Genaro Garcia Luna is ervan overtuigd dat de Mexicanen over enkele maanden echt een verschil zullen zien, als alle maatregelen die de voorbije twee jaar zijn voorbereid in praktijk worden gebracht. Toch is er ook twijfel. Gaat de regering wel snel genoeg? Het was aanvankelijk de bedoeling dat het leger maar tijdelijk zou worden ingezet, maar het lijkt erop dat het nog zeker twee jaar tegen de drugsbendes aan de slag moet blijven. Eind februari stuurde de regering nog 5000 soldaten extra naar Ciudad Juarez, waar de politiechef met de dood werd bedreigd en ontslag nam. De militarisering van de openbare veiligheid dreigt op die manier de noodzakelijke hervorming van de politie in de weg te staan.

Een ander probleem heeft te maken met onderlinge concurrentie. Als het over openbare veiligheid gaat, doen zeker zes ministeries hun zeg – afgezien nog van de gouverneurs en de burgemeesters. De voormalige zakenman Medina Mora (Justitie) en de professionele politieman Garcia Luna (Openbare Veiligheid) kunnen niet altijd met elkaar door dezelfde deur, terwijl geen enkele politicus greep heeft op het leger. Maar de grootste twijfel is of de regering voldoende gewapend is om de strijd te winnen tegen de corruptie. De meest gewelddadige drugsbende, de Zetas, bestaat uit een korps van keurtroepen dat een decennium geleden van kamp is gewisseld. De regering is er alsnog niet in geslaagd om haar eigen politie genoeg te betalen en voldoende bescherming te bieden, zodat ze bereid is om de strijd aan te gaan.

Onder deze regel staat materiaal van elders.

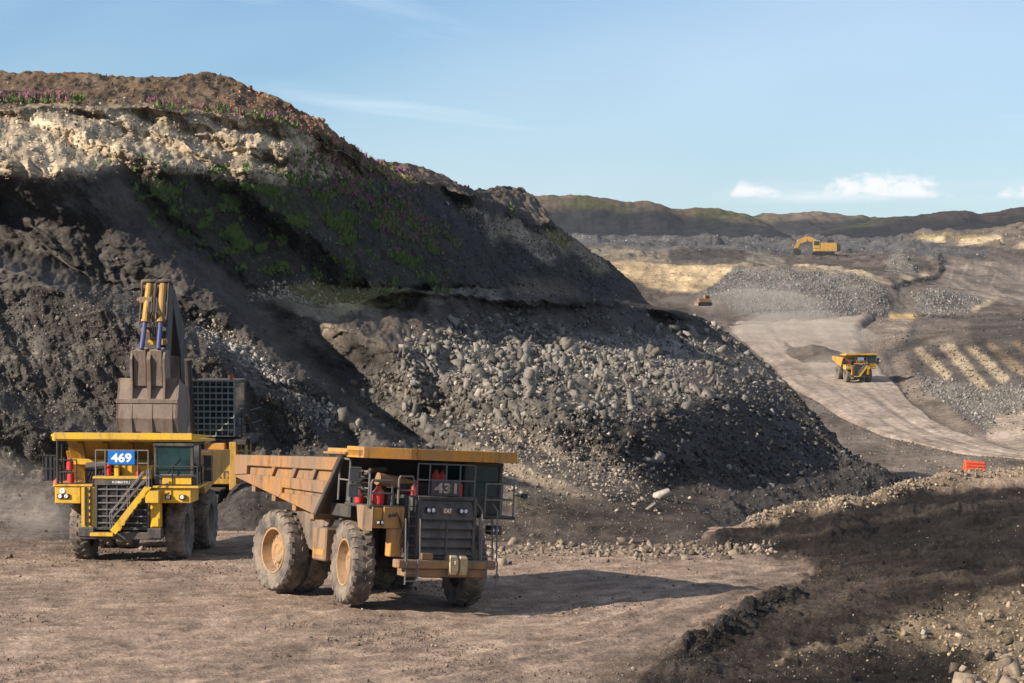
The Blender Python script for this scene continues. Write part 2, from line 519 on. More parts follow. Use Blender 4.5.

‘Mexico is geen falende staat’, zegt de socioloog Hector Aguilar Camin. ‘Mexico is een mediocre staat.’ Zoals Colombia tien jaar geleden leert Mexico vandaag dat de strijd tegen het drugsgeweld zonder een moderne veiligheidsstructuur onmogelijk is. Er zijn al tekens die erop wijzen dat de trafikanten zich aanpassen. Mexicaanse bendes zetten operaties op in Zuid-Amerika om vandaaruit de export naar Europa te organiseren. Ze zijn tegenwoordig ook agressief aanwezig in Centraal-Amerika. Zoals nu ook in Mexico weer blijkt, gaat dat hele proces altijd gepaard met een groot verlies aan mensenlevens. Maar de drugshandel zelf past zich aan en blijft bestaan.